VIOLENZA DONNE, LA CORTE DI STRASBURGO CONDANNA L'ITALIA PER RITARDI IN AZIONI PROTETTIVE DA MINACCE
La Corte europea dei diritti umani ha condannato l'Italia per non aver agito con sufficiente rapidità per proteggere una donna e suo figlio dagli atti di violenza domestica perpetrati dal marito che hanno poi portato all'assassinio del ragazzo e al tentato omicidio della moglie.
La tragedia secondo i giudici della Corte europea dei diritti umani non è imputabile alle leggi in vigore in Italia, ma all'atteggiamento "passivo" adottato in particolare dalle forze dell'ordine ma anche dai magistrati di fronte agli atti di violenza domestica subiti e denunciati dalla donna.

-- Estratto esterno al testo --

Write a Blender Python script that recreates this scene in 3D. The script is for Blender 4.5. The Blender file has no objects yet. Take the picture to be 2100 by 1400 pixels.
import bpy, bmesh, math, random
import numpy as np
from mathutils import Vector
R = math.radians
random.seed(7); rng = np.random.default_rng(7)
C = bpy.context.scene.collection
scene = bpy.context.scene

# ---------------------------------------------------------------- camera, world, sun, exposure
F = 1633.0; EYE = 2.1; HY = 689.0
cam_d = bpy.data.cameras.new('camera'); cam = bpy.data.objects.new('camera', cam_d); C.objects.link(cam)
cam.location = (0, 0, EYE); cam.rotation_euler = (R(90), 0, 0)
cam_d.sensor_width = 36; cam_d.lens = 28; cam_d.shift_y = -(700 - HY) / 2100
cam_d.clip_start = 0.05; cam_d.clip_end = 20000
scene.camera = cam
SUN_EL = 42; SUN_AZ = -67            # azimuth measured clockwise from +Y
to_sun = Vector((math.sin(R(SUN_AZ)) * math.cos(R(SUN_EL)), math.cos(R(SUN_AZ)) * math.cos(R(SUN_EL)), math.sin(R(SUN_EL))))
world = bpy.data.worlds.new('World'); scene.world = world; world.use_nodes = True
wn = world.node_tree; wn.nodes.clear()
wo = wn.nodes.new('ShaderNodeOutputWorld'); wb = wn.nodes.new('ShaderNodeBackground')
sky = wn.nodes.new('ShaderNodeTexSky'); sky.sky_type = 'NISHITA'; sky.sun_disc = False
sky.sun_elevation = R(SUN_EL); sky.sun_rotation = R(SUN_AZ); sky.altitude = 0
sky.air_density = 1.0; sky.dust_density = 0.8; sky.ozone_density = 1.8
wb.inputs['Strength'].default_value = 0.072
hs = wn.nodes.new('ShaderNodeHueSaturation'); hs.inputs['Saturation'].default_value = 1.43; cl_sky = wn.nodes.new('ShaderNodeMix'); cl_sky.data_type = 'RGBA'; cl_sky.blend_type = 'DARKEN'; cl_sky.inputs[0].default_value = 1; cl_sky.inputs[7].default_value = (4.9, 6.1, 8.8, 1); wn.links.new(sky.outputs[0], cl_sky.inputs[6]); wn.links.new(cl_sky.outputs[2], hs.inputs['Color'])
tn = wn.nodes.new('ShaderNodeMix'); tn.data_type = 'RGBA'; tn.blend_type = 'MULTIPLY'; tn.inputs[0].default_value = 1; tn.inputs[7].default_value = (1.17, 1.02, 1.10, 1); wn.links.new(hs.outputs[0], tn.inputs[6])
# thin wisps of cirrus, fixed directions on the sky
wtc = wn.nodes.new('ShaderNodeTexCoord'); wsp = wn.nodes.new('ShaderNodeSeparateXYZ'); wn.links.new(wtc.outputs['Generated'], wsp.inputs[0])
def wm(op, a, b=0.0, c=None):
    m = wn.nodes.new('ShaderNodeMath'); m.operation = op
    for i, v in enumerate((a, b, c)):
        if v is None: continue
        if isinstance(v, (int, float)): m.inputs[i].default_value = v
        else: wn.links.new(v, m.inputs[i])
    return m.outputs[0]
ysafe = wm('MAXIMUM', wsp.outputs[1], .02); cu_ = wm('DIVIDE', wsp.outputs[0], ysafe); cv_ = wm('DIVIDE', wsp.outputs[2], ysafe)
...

A ricorrere a Strasburgo, nel 2014, è stata Elisaveta Talpis, una cittadina con doppia nazionalità rumena e moldava. Nel 2011 si era trasferita con il marito moldavo, la figlia diciannovenne e il figlio tredicenne a Remanzacco, in provincia di Udine. "Abbiamo presentato questo ricorso alla Corte di Strasburgo perché nella storia di questa donna ci sono tutti gli elementi di violenza ripetuta, grave e soprattutto sottovalutata e non riconosciuta", spiega l'avvocato Titti Carrano, uno dei due legali autori del ricorso. E i giudici di Strasburgo le danno oggi ragione, anche se la sentenza non è definitiva e per l'Italia è ancora possibile il ricorso.
I togati ripercorrono uno per uno tutti gli episodi in cui Elisaveta si è rivolta a carabinieri e polizia per le violenze subite, senza che questi andassero oltre la stesura di rapporti. Descrivono anche la notte del 25 novembre del 2013 in cui il marito, ora in carcere condannato all'ergastolo, ha ucciso il figlio Ion di 19 anni e ferito gravemente la donna. Sottolineando come le forze dell'ordine fossero intervenute due volte prima della tragedia.